SANG BINTANG: Kesima “sang bintang” Dewi Aminah
yang jadi magnet penonton pementasannya [Foto: Ridho Kedung]
Entah apa yang diraih penonton seusai menyimak
pertunjukan teater monolog ini. Keterhenyakannya sepanjang 31’06” durasi
pementasan malam itu tak menggeser fokusnya. Nyata bahwa kesima “Sang Bintang”
sukses menyita perhatian ke dalam lansekap
panggung yang ditata dengan kesan semi dekoratif biasa. Namun siraman lighting mendukungnya menjadi komposisi yang cukup sarat dengan
pesan situasi, meski tak semua properti menjadi bagian kekuatan dalam membangun
dan menyatukan narasinya.
Sementara Dewi Aminah mampu melampaui narasi verbal “Sang
Bintang” dan mereaktualisasi ekspresi naratifnya, dari sisi panggung
mengalirkan suara musik yang menutupi celah-celah agar ekspektasi pentasnya
bisa terjaga. Talenta Dewi Aminah memang berhasil mengatasi kendala narasi tekstual
yang panjang dan mengular.

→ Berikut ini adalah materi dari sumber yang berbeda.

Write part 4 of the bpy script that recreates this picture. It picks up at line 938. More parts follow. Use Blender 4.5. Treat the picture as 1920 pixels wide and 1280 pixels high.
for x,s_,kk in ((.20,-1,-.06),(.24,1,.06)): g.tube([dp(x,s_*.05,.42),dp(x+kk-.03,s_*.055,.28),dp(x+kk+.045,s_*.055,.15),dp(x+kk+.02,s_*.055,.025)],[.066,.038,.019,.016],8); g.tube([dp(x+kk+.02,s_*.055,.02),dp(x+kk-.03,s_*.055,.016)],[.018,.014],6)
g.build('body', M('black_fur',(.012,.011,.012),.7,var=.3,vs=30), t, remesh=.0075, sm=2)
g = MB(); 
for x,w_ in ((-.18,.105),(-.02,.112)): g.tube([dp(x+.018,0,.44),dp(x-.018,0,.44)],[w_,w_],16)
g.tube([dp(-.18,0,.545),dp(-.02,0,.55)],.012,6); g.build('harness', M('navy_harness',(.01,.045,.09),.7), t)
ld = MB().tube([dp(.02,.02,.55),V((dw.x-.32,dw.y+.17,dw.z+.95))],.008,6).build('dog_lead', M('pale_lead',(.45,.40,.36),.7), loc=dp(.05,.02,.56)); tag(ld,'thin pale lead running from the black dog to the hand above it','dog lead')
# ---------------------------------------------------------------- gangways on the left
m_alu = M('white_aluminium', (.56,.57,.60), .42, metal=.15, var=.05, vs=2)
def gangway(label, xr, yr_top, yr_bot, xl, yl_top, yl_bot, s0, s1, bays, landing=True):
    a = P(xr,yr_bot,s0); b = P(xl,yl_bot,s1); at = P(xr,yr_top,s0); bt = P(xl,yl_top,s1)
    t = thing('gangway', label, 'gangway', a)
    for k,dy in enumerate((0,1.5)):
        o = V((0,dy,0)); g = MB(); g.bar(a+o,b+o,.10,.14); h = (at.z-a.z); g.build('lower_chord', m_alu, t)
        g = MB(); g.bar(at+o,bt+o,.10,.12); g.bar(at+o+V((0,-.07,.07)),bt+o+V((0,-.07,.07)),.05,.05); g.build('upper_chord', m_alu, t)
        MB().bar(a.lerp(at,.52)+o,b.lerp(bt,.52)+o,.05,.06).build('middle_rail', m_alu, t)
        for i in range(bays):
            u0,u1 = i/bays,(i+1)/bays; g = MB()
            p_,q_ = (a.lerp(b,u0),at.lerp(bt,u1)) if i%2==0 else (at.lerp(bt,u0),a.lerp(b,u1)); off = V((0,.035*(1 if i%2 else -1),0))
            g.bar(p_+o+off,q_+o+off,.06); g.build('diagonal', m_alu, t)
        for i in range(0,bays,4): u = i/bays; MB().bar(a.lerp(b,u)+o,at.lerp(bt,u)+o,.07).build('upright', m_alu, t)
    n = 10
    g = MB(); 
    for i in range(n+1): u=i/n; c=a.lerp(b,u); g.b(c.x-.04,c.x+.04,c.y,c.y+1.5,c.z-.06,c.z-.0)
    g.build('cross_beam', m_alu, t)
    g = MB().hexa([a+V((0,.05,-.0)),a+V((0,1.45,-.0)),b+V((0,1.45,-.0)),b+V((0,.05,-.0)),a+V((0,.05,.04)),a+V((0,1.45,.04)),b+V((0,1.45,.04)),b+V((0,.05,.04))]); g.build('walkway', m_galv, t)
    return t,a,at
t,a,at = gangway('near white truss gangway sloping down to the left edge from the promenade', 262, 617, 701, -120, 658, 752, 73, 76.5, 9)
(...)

Namun pada saat yang sama dan di fase berikutnya; ia
tak cukup padat membangun diksi-diksi di sepanjang durasi lakon monolognya.
Sesuatu yang akan membedakan sebuah teater monolog dan menjauhkannya dari
jebakan story-telling biasa.
AKTING: Sedikit properti yang bisa dimanfaatkan
talent guna lebih menghidupkan panggungnya, menjadi catatan dalam proses
elaborasi keaktoran selanjutnya [Foto: Ridho Kedung]
Itu sebabnya kenapa ada terminologi “dataran tiga
pengadegan” dalam pementasan monolog “Sang Bintang” di panggung (9/5/18) malam itu.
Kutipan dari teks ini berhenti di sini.